Task brief: Repeat the lines below exactly as written, please, from the line with "Generate a Blender" to the line with "def WZ(u, v, z): return W(u, v, D(v, z))", both lines included, and no others.

-- -- --

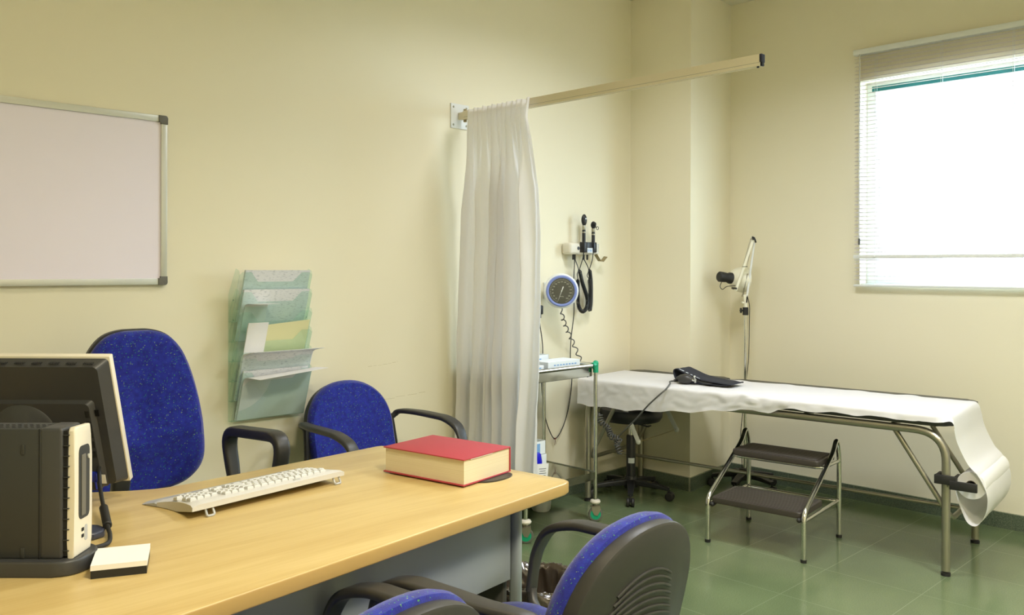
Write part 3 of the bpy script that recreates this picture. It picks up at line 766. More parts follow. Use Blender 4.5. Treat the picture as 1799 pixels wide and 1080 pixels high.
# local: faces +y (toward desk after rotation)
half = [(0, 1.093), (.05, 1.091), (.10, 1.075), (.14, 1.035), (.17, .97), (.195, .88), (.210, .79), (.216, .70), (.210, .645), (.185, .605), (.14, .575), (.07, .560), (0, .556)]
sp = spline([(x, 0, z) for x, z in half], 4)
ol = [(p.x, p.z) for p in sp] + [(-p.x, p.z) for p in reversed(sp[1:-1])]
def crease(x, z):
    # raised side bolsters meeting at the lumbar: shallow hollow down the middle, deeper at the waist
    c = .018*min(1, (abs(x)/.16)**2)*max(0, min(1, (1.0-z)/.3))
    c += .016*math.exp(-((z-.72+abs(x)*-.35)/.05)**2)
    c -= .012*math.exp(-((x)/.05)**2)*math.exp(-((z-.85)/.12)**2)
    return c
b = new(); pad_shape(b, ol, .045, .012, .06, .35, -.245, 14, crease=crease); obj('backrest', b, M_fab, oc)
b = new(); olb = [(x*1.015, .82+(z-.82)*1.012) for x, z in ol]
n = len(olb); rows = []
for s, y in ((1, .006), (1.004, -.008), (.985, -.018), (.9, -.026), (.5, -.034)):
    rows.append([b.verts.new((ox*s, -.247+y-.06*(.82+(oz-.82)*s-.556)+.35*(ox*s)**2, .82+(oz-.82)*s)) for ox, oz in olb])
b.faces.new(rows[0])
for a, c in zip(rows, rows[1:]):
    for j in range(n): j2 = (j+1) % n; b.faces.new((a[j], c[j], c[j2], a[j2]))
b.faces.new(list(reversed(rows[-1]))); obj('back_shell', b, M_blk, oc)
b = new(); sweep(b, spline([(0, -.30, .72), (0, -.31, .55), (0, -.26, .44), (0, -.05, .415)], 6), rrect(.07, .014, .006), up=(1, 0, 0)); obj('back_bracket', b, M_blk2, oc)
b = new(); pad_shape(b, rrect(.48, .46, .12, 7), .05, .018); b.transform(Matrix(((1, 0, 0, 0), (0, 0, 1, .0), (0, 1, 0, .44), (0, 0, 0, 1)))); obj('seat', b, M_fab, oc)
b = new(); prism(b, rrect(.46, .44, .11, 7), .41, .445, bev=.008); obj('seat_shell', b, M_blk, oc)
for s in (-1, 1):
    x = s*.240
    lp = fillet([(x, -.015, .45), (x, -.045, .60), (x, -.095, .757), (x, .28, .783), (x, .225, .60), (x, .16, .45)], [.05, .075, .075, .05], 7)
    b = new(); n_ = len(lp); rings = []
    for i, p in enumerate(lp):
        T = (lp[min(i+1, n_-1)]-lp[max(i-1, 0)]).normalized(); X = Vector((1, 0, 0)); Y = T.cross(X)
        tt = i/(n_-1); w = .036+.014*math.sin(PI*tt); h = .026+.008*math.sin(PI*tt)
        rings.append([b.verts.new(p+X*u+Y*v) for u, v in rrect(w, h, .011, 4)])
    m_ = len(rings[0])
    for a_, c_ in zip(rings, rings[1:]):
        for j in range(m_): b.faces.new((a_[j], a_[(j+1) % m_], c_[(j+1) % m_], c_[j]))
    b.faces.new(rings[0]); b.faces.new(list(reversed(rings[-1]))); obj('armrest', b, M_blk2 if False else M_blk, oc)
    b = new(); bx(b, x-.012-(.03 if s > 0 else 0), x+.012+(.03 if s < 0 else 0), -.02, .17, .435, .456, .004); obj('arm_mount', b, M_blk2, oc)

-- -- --

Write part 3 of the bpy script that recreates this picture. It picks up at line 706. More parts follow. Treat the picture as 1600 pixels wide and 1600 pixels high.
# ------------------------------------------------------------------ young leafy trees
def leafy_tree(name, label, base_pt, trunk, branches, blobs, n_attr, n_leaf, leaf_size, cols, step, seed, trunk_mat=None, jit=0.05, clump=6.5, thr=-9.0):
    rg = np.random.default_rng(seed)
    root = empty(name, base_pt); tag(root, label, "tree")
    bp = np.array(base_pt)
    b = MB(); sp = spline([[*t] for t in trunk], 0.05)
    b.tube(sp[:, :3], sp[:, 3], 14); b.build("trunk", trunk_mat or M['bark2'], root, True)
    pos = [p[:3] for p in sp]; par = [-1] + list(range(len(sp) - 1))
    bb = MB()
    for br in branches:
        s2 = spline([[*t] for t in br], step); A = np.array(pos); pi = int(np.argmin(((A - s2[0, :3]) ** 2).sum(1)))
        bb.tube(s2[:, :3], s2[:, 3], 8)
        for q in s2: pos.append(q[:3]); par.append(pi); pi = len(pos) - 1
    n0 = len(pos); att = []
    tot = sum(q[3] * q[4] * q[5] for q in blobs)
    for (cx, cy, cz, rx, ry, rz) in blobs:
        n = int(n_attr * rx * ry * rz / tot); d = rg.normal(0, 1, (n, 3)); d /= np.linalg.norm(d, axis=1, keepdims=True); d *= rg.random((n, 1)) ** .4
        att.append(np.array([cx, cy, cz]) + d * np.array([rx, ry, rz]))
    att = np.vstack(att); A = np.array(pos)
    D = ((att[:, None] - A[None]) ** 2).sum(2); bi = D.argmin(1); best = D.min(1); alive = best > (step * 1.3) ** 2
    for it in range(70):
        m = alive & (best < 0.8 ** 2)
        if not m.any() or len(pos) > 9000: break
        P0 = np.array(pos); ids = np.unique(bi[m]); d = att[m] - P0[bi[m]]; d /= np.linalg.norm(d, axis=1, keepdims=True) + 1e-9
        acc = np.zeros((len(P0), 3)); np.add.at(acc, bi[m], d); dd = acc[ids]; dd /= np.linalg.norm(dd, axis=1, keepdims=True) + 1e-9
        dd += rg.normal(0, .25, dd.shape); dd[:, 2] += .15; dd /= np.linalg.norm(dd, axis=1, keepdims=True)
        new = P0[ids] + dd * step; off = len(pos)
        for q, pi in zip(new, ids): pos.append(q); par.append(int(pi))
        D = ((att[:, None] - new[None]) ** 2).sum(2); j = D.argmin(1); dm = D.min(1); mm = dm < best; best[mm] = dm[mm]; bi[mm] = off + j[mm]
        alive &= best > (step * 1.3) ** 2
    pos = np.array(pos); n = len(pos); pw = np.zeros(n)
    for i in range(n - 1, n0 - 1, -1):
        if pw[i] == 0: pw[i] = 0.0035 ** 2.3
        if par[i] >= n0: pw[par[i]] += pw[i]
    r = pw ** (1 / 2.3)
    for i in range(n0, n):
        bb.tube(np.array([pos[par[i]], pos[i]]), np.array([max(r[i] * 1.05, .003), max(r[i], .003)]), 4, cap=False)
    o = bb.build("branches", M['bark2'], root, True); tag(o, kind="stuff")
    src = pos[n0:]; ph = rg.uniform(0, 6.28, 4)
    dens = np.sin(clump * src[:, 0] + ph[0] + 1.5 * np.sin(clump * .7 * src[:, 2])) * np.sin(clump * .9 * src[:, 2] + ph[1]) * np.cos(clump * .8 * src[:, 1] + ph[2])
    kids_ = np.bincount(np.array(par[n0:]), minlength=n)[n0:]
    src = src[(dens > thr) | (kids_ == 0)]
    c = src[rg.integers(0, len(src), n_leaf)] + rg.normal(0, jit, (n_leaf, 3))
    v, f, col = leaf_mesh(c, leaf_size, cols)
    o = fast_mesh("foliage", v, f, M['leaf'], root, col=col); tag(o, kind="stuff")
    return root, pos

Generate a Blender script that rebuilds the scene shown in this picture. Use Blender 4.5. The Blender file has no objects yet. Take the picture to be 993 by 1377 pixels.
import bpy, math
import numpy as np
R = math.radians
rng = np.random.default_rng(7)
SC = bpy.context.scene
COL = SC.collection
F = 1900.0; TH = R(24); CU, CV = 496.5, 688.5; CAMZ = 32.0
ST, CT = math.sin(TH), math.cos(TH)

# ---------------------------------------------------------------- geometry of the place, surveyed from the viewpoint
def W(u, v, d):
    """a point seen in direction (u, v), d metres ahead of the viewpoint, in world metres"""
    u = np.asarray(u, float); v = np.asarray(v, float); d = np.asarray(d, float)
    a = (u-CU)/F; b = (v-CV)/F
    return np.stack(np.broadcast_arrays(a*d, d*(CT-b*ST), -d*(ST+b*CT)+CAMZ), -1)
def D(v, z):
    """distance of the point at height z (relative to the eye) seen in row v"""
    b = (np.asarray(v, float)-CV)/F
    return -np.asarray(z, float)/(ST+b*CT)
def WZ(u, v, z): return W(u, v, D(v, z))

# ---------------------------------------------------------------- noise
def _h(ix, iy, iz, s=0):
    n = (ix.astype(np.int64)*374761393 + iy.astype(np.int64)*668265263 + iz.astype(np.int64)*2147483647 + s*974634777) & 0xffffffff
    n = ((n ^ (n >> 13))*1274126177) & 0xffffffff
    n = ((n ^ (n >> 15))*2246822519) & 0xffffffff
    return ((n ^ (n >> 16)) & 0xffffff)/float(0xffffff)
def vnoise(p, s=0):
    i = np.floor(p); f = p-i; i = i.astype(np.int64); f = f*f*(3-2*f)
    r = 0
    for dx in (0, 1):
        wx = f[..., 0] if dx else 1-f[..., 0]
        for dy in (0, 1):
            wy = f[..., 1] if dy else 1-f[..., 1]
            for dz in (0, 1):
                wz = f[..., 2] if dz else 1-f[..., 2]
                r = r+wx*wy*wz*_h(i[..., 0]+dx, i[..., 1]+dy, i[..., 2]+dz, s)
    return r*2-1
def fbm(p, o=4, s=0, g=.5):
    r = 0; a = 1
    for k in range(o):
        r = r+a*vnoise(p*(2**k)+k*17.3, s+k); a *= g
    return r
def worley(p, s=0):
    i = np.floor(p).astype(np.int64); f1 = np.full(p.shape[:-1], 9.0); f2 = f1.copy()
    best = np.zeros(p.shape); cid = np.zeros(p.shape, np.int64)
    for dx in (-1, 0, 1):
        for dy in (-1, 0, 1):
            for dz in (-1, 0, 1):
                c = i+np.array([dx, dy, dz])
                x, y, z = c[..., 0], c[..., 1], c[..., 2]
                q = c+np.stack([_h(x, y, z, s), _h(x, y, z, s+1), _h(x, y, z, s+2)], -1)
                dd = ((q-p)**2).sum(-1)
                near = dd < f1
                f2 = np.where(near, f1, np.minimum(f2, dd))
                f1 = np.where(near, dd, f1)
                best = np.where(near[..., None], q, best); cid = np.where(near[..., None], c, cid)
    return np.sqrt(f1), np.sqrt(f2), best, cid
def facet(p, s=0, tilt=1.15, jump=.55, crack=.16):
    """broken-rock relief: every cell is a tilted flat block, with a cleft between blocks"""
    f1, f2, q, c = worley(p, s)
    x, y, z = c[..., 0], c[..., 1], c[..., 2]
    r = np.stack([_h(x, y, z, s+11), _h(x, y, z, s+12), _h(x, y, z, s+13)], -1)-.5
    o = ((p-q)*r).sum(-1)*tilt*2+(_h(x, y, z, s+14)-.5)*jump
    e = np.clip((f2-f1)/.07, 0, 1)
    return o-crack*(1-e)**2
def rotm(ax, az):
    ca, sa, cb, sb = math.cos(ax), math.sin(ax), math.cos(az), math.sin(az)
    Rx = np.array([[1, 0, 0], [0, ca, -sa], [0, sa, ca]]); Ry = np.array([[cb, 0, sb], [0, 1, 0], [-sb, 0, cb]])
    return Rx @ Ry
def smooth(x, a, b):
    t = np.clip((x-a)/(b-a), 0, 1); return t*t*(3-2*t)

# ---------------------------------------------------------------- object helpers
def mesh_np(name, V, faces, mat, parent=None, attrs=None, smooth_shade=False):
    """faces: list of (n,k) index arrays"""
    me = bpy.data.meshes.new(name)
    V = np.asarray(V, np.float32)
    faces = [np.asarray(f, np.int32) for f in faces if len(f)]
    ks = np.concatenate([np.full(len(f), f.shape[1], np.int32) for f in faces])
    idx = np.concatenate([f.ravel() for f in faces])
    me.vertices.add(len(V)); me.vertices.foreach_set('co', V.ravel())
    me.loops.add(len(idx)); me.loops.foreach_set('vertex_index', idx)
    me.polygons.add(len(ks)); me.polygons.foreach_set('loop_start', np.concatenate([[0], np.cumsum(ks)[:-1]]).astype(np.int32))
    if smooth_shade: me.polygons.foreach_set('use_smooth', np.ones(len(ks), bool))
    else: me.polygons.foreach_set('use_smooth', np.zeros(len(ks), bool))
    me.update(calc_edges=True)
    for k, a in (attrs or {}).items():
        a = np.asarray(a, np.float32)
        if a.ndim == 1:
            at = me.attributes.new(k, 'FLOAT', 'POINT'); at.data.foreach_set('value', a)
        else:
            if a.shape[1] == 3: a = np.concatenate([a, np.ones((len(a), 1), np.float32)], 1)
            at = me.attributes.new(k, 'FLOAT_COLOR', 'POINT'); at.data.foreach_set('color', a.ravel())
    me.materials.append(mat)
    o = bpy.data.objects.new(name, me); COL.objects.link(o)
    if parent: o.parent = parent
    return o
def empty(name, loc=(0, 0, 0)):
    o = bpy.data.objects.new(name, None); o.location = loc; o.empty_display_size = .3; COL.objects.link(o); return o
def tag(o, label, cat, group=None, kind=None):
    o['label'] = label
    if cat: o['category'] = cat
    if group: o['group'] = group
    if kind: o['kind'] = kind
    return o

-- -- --

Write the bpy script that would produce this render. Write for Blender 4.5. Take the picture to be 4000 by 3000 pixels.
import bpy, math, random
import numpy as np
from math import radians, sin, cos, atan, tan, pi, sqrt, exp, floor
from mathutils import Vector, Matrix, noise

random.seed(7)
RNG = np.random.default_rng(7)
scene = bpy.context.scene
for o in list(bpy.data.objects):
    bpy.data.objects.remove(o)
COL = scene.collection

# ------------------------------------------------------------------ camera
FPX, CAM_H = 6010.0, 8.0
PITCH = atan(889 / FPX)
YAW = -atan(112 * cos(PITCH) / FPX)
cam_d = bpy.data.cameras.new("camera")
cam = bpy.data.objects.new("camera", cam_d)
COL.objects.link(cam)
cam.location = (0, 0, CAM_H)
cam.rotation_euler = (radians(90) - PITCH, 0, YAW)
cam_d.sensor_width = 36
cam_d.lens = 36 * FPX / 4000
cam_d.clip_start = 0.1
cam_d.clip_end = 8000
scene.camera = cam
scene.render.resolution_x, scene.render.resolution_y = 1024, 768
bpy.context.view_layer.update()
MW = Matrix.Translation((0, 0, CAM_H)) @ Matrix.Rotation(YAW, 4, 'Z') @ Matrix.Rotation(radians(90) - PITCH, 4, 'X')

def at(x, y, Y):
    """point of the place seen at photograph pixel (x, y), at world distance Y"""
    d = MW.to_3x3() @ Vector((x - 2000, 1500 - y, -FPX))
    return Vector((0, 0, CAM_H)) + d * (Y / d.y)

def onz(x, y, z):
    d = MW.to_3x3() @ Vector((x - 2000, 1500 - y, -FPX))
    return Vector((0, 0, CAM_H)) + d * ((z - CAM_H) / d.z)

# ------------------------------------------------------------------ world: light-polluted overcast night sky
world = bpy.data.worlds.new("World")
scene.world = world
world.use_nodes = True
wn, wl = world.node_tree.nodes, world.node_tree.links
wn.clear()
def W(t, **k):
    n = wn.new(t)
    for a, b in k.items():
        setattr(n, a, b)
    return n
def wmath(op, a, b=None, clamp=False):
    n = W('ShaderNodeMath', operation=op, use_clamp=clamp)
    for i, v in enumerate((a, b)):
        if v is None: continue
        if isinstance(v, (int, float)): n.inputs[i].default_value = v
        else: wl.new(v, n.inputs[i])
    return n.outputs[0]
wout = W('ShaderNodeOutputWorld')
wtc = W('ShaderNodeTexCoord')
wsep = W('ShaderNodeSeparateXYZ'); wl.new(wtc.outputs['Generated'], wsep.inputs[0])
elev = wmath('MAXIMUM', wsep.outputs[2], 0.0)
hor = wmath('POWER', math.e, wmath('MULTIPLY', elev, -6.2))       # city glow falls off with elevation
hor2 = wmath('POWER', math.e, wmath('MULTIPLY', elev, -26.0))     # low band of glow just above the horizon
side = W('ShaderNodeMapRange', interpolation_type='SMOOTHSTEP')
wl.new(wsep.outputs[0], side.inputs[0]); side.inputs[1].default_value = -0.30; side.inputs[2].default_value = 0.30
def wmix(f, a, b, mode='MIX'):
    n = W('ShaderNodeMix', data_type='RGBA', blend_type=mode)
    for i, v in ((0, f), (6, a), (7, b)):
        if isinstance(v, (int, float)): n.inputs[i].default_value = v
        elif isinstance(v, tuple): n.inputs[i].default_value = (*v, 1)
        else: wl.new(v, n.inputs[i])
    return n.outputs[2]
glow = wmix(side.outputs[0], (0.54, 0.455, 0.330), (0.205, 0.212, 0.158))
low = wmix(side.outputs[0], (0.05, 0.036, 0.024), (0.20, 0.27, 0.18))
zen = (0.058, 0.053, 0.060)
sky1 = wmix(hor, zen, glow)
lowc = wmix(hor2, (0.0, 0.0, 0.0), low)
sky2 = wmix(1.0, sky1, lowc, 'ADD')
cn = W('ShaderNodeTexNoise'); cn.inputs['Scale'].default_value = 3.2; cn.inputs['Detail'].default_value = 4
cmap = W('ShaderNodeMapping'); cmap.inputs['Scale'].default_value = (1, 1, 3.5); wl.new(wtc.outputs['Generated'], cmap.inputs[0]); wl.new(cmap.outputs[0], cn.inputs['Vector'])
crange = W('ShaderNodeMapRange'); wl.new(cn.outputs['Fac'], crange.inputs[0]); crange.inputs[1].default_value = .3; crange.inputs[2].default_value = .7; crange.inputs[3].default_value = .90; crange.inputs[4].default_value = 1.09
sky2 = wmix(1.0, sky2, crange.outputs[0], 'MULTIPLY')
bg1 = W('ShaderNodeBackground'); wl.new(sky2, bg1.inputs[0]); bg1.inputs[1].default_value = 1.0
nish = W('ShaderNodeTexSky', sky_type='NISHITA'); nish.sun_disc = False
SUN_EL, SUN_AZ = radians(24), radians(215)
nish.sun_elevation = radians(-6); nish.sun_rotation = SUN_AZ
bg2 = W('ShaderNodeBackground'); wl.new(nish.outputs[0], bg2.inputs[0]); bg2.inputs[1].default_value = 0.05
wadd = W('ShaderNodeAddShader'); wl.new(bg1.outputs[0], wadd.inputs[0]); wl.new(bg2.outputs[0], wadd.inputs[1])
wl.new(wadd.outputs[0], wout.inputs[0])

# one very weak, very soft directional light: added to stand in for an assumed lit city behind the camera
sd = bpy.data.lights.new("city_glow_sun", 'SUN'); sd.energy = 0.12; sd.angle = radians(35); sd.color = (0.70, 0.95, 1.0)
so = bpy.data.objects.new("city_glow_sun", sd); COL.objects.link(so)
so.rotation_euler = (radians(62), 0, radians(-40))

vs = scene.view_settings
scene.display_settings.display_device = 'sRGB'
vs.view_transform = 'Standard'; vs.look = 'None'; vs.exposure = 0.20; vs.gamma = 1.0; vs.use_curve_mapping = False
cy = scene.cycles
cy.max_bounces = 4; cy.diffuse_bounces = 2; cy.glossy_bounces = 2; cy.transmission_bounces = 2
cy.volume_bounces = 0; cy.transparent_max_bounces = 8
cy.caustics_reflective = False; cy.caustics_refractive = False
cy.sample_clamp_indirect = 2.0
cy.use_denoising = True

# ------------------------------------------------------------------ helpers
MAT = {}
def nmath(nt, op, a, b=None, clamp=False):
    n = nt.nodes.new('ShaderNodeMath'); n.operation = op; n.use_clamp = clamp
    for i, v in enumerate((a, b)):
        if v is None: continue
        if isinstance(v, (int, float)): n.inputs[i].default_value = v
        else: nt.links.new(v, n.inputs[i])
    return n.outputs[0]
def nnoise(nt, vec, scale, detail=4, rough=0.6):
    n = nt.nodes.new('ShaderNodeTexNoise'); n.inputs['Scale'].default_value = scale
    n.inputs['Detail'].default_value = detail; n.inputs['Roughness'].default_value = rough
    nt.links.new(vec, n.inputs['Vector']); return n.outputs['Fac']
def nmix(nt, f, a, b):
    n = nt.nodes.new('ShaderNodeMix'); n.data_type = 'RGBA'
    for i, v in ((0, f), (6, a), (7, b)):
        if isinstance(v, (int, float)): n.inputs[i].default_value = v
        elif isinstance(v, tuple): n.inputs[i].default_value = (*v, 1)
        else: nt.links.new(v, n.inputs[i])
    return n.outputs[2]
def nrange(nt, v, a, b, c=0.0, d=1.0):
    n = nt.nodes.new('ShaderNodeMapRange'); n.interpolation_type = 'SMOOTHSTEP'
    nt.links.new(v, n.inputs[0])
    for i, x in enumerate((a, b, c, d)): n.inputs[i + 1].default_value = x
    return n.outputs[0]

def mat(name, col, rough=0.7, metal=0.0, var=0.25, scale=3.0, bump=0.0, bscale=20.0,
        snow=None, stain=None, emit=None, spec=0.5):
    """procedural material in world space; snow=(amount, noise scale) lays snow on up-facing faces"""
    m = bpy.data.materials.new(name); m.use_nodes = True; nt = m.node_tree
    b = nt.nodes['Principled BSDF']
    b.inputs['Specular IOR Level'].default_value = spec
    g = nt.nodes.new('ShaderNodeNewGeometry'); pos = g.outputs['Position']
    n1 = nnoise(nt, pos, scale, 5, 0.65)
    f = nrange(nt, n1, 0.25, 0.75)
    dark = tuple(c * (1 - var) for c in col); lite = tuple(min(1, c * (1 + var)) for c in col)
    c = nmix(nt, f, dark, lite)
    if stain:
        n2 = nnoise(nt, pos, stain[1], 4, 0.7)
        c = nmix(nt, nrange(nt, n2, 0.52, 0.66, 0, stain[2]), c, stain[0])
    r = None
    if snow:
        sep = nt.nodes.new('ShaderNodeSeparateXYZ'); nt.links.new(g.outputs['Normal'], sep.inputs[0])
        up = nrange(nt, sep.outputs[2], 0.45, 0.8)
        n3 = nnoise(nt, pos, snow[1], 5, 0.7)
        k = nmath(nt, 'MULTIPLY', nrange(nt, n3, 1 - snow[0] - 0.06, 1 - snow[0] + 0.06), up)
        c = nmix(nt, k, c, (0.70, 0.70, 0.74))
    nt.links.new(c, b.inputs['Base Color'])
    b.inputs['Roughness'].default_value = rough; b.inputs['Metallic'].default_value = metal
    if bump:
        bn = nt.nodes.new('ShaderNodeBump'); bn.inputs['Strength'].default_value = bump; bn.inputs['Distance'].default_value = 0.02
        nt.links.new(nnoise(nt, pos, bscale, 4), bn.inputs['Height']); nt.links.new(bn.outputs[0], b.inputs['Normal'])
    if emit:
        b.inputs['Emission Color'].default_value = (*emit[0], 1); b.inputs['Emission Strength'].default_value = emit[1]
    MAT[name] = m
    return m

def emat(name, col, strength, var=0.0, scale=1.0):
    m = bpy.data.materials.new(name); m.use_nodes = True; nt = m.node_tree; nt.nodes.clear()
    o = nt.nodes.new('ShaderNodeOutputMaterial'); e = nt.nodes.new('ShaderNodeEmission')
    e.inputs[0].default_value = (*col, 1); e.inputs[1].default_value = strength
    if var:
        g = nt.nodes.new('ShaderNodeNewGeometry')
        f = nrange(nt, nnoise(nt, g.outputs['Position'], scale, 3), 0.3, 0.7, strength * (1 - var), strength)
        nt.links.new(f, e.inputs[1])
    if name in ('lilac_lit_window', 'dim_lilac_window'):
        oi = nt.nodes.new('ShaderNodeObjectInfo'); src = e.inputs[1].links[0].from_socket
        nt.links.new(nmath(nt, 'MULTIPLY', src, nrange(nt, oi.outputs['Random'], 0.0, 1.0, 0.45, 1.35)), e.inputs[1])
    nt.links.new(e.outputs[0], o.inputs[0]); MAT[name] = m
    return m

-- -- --

Complete answer:
Generate a Blender script that rebuilds the scene shown in this picture. Use Blender 4.5. The Blender file has no objects yet. Take the picture to be 993 by 1377 pixels.
import bpy, math
import numpy as np
R = math.radians
rng = np.random.default_rng(7)
SC = bpy.context.scene
COL = SC.collection
F = 1900.0; TH = R(24); CU, CV = 496.5, 688.5; CAMZ = 32.0
ST, CT = math.sin(TH), math.cos(TH)

# ---------------------------------------------------------------- geometry of the place, surveyed from the viewpoint
def W(u, v, d):
    """a point seen in direction (u, v), d metres ahead of the viewpoint, in world metres"""
    u = np.asarray(u, float); v = np.asarray(v, float); d = np.asarray(d, float)
    a = (u-CU)/F; b = (v-CV)/F
    return np.stack(np.broadcast_arrays(a*d, d*(CT-b*ST), -d*(ST+b*CT)+CAMZ), -1)
def D(v, z):
    """distance of the point at height z (relative to the eye) seen in row v"""
    b = (np.asarray(v, float)-CV)/F
    return -np.asarray(z, float)/(ST+b*CT)
def WZ(u, v, z): return W(u, v, D(v, z))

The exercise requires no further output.